Essential Architecture-  Berlin

Neue Synagogue


Eduard Knoblauch, F.A. Stüler


 Oranienburger Strasse


1866, burnt 1938, bombed 1943, rebuilt 1988-1995


Moorish Revival


richly ornamented with shaped bricks and terracotta, accented by coloured glazed bricks


  An image of the plaque on the front of the Neue Synagogue, outlining the building's history.
This largest and most beautiful Berlin synagogue was erected 1866 by the architect F.A. Stüler. Up to its destruction by the Nazis in the year 1938 it was one of the centers of Jewish faith and culture.

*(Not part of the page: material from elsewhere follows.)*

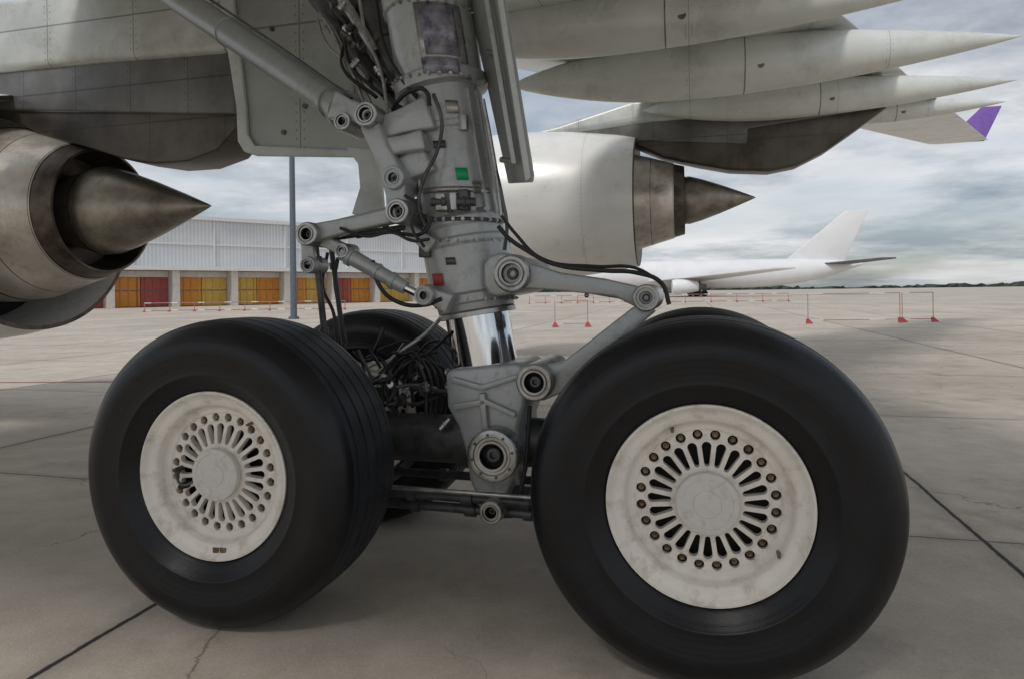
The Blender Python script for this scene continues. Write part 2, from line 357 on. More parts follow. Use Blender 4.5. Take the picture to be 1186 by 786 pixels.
lug('bogie_pivot',567,528,3.08,31,15,.6,M['gear2'],G)
kk=px(567,3.06)
for i in range(8):
    t=i*math.pi/4+.2; p=SA(567,528,3.075)+(D*math.cos(t)+U*math.sin(t))*25*kk
    lathe('pivot_bolt',[(0,.0),(0,.007),(.02,.007)],p,A,M['geard'],G,6); 
lug('brake_rod_lug',565,593,3.12,14,7,.45,M['gear2'],G)
cA=(A1+A2)/2
tube('bogie_beam',W(cA,D1,HZ),W(cA,D2,HZ),.125,.125,M['geard'],G,48,((.12,1.25,.28),(.47,1.18,.3),(.88,1.25,.28)))
for d in (D1,D2): tube('axle',W(A1,d,HZ),W(A2,d,HZ),.085,.085,M['geard'],G,40,((.28,1.4,.06),(.5,1.6,.3),(.72,1.4,.06)))
for aa,zz in ((3.2,.44),(3.25,.37),(3.65,.42)):
    tube('brake_rod',W(aa,D1+.05,zz),W(aa,D2-.05,zz-.02),.024,.024,M['geard'],G,20,((.3,1.4,.05),(.45,1.5,.06),(.6,1.4,.05)))
tube('brake_rod_thin',W(3.12,D1+.1,.49),W(3.12,D2-.1,.47),.011,.011,M['gear2'],G,12)
plate('beam_bracket',P([(556,560),(610,565),(608,585),(590,600),(556,600)],3.35),A*.05,M['geard'],G,.006)
def bar(name,u1,v1,w1,u2,v2,w2,a,th,mat,bev=.008):
    p=Vector((u1,v1));q=Vector((u2,v2)); n=(q-p).normalized(); n=Vector((-n.y,n.x))
    pts=[p+n*w1,(p+q)/2+n*(w1+w2)*.42,q+n*w2,q-n*w2,(p+q)/2-n*(w1+w2)*.42,p-n*w1]
    return plate(name,[SA(x.x,x.y,a) for x in pts],A*th,mat,G,bev)
M['brace']=surf('brace_paint',(.36,.38,.38),(.28,.295,.295),rough=.34,metal=.3,scale=5,dirt=(.11,.095,.08),dirt_amt=.45,dscale=5)
tube('side_brace',SA(214,-4,4.3),SA(414,134,3.25),.098,.078,M['brace'],G,40,((.35,1.08,.03),(.9,1.15,.05),(.95,1.25,.05)))
tube('side_brace_upper',SA(60,-110,5.1),SA(214,-4,4.3),.1,.096,M['brace'],G,40)
tube('side_brace_pin',SA(425,130,3.1),SA(425,130,3.5),.052,.052,M['gear2'],G)
hsmooth('brace_pipe',[(225,-20,4.3),(300,32,3.75),(370,82,3.35),(410,112,3.15)],3.4,1.6,M['geard'],G)
lug('brace_lug',425,130,3.06,15,8,.12,M['gear2'],G)
lug('brace_lug_2',398,138,3.12,11,5,.2,M['gear2'],G)
bar('brace_end_fork',385,118,17,428,132,12,3.14,.16,M['gear'],.014)
tube('drag_brace',SA(355,-30,4.2),SA(470,125,3.55),.07,.06,M['geard'],G,32,((.5,1.2,.05),(.8,1.3,.05)))
tube('retract_actuator',SA(405,-40,3.9),SA(478,96,3.45),.085,.085,M['geard'],G,32,((.4,1.12,.04),(.7,1.12,.04)))
tube('retract_rod',SA(378,-40,3.7),SA(440,60,3.5),.03,.03,M['gear2'],G,20)
plate('bulkhead_bracket',P([(372,-20),(392,-20),(470,95),(462,118),(440,100)],3.7),A*.06,M['geard'],G,.01)
bar('brace_clevis',430,150,14,500,128,20,3.15,.3,M['gear'],.015)
bar('crank_upper',428,140,11,456,205,14,3.1,.12,M['gear'],.015)
bar('crank_mid',440,170,12,492,160,12,3.12,.12,M['gear'],.015)
bar('crank_cross',452,202,16,497,180,18,3.16,.25,M['gear'],.015)
bar('crank_lower',456,205,14,461,243,13,3.1,.14,M['gear'],.015)
lug('crank_pin',456,204,3.07,14,6,.3,M['gear'],G)
lug('crank_pin_2',460,243,3.05,15,8,.3,M['gear2'],G)
bar('lock_link',357,268,11,460,246,9,3.08,.08,M['gear'],.012)
bar('lock_link_rear',380,262,8,500,232,8,3.3,.06,M['gear'],.01)
tube('lock_spring',SA(365,276,3.2),SA(470,262,3.2),.016,.016,M['geard'],G,16,((.2,1.4,.03),(.5,1.4,.03),(.8,1.4,.03)))
lug('link_end',355,268,3.04,14,7,.2,M['gear2'],G)
lug('link_end_2',356,304,3.08,10,5,.14,M['gear'],G)
bar('hanger',355,268,8,357,304,8,3.1,.06,M['gear'],.008)
tube('hanger_rod',SA(366,282,3.14),SA(376,392,3.2),.017,.017,M['geard'],G,16,((.15,1.6,.04),(.9,1.5,.04)))
tube('hanger_rod_2',SA(384,282,3.3),SA(398,398,3.4),.014,.014,M['geard'],G,16,((.2,1.6,.04),))
tube('trim_actuator',SA(398,290,3.12),SA(470,332,3.14),.042,.034,M['gear'],G,28,((.12,1.2,.03),(.55,1.15,.02),(.8,1.2,.03)))
tube('trim_rod',SA(470,332,3.14),SA(492,343,3.15),.02,.02,M['chrome'],G,20)
lug('trim_lug',490,341,3.08,12,5,.2,M['gear'],G)
lug('trim_lug_2',396,288,3.07,9,4,.12,M['gear2'],G)
bar('trim_bracket',486,336,10,520,352,12,3.12,.15,M['gear'],.01)
bar('trim_head',360,268,9,400,290,7,3.12,.08,M['gear'],.01)
bar('actuator_arm',470,262,8,500,285,10,3.18,.1,M['gear'],.01)
H=M['hose']
hsmooth('hydraulic_hose',[(505,108),(514,140),(508,175),(493,205),(486,240),(494,262)],3.12,2.2,M['geard'],G)
hsmooth('hydraulic_hose',[(455,140,3.3),(462,118,3.2),(480,104,3.15),(497,106,3.1),(500,122,3.12)],3.2,2.5,H,G)
hsmooth('hydraulic_hose',[(578,262),(590,276),(610,290),(640,306),(700,315),(738,318),(766,330),(775,355)],3.1,2.6,H,G)
hsmooth('hydraulic_hose',[(582,250),(597,270),(628,300),(690,310),(735,312),(760,325)],3.15,2.0,H,G)
hsmooth('hydraulic_hose',[(432,300),(440,330),(460,348),(492,352),(512,345)],3.12,2.5,H,G)
hsmooth('hydraulic_hose',[(392,296),(388,320),(392,350),(400,395)],3.2,2.2,H,G)
hsmooth('hydraulic_hose',[(380,290),(374,330),(386,360),(390,400)],3.25,2.0,H,G)
hsmooth('hydraulic_hose',[(450,262),(470,270),(492,268),(502,250)],3.1,2.2,H,G)
hsmooth('hydraulic_hose',[(395,262),(425,272),(455,268),(480,278),(498,276)],3.07,1.8,H,G)
hsmooth('hydraulic_hose',[(470,225),(482,235),(478,262),(492,285)],3.07,1.8,H,G)
hsmooth('hydraulic_hose',[(612,470),(610,500),(606,540),(600,570)],3.15,2.5,H,G)
hsmooth('hydraulic_hose',[(575,190),(583,230),(588,262),(585,290)],3.2,2.2,M['geard'],G)
hsmooth('pipe',[(562,115),(570,160),(577,205),(582,250)],3.2,2.4,M['gear2'],G)
hsmooth('pipe',[(492,118),(498,170),(505,230),(508,258)],3.22,1.8,M['gear2'],G)
hsmooth('pipe',[(440,0,3.4),(448,50,3.3),(470,92,3.2),(486,112,3.2)],3.3,2.5,H,G)
hsmooth('pipe',[(420,-5,3.5),(428,40,3.4),(444,80,3.3),(452,130,3.2)],3.3,2.0,M['gear2'],G)
random.seed(21)
for i in range(9):
    u0=random.uniform(370,425); v0=random.uniform(-10,30)
    hsmooth('hydraulic_hose',[(u0,v0,3.8),(u0+random.uniform(10,25),v0+30,3.6),(u0+random.uniform(20,45),v0+65,3.5),(u0+random.uniform(40,60),v0+100,3.45)],3.6,random.uniform(1.5,3),random.choice([H,M['geard'],M['gear2']]),G)
for i in range(12):
    u=random.uniform(385,455); v=u*1.1-410+random.uniform(-20,20); p=SA(u,v,random.uniform(3.4,3.6))
    tube('fitting',p,p+Vector((random.uniform(-.06,.06),random.uniform(-.03,.03),random.uniform(-.06,.06))),.02,.016,random.choice([M['gear2'],M['geard']]),G,8,((.5,1.4,.015),))
random.seed(9)
for i in range(26):
    u0=random.uniform(405,475); v0=random.uniform(400,480); a0=random.uniform(3.25,3.75)
    pts=[(u0,v0,a0)]
    for k in range(3): pts.append((pts[-1][0]+random.uniform(5,32),pts[-1][1]+random.uniform(-26,34),a0+random.uniform(-.1,.1)))
    hsmooth('brake_hose',pts,3.4,random.uniform(1.3,2.8),random.choice([H,H,M['geard'],M['gear2']]),G)
for i in range(30):
    u=random.uniform(440,522); v=random.uniform(425,485); a0=random.uniform(3.25,3.7)
    p=SA(u,v,a0); q=p+Vector((random.uniform(-.05,.05),random.uniform(-.05,.05),random.uniform(-.05,.05)))
    tube('brake_fitting',p,q,.016,.012,random.choice([M['gear2'],M['geard'],M['gear2']]),G,8,((.5,1.5,.012),))
for i in range(5):
    hsmooth('brake_loop',[(440+i*9,470),(448+i*9,425-i*3),(468+i*9,408+i*3),(488+i*7,430),(492+i*5,480)],3.3+.07*i,2.0,H,G)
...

In the years 1988-1995 the synagogue was re-erected.

New Synagogue

The Neue Synagoge (Eng. "New Synagogue") was built 1859-1866 as the main synagogue of the Berlin Jewish community, in Oranienburger Strasse. Because of its splendid eastern moorish style and resemblance to the Alhambra, it is an important architectural monument of the second half of the 19th Century in Berlin.

The original building was designed by Eduard Knoblauch. Following Knoblauch's succumbing to illness, Friedrich August Stüler took responsibility for the majority of its construction as well as for its interior arrangement and design. It was inaugurated in the presence of Chancellor Count Otto von Bismarck in 1866.

The front of the building, facing Oranienburger Straße, is richly ornamented with shaped bricks and terracotta, accented by coloured glazed bricks. Beyond the entrance, the building's alignment changes to mesh with pre-existing structures. The synagogue's main dome with its gilded ribs is an eye-catching sight. The central dome is flanked by two smaller pavilion-like domes on the two side-wings. Beyond the façade was the front hall and the main hall with 3000 seats. Due to the unfavourable alignment of the property the building's design required adjustment along a slightly turned axis.

The Neue Synagoge is also a monument of early iron construction. The new building material (iron was previously not used in building construction) was visible in its use for the outside columns, as well as in the dome's construction. (Iron was also a core component for the now-lost floor structure of the main hall.)


During Kristallnacht (9 November, 1938) the Neue Synagoge was set ablaze. The fire was extinguished, however, and the synagogue, protected as a registered architectural monument, escaped complete destruction. During World War II it was heavily damaged by Allied bombing during air raids in 1943. The ruins of the building were finally demolished in 1958. It was not until the collapse of the Berlin Wall that reconstruction began. From 1988 to 1993, the remains of the façade were restored as the "Centrum Judaicum" (lit. "Jewish Center"), without being constructed anew. In May 1995, the synagogue was partly revived, though it failed to regain its 19th century glory. After the renovations, only the front of the building with the destroyed dome remained.

Together with the New Synagogue, the whole Scheunenviertel district experienced a revival, with chic restaurants and boutiques opening up in the area, catering to an increasingly bourgeois clientele.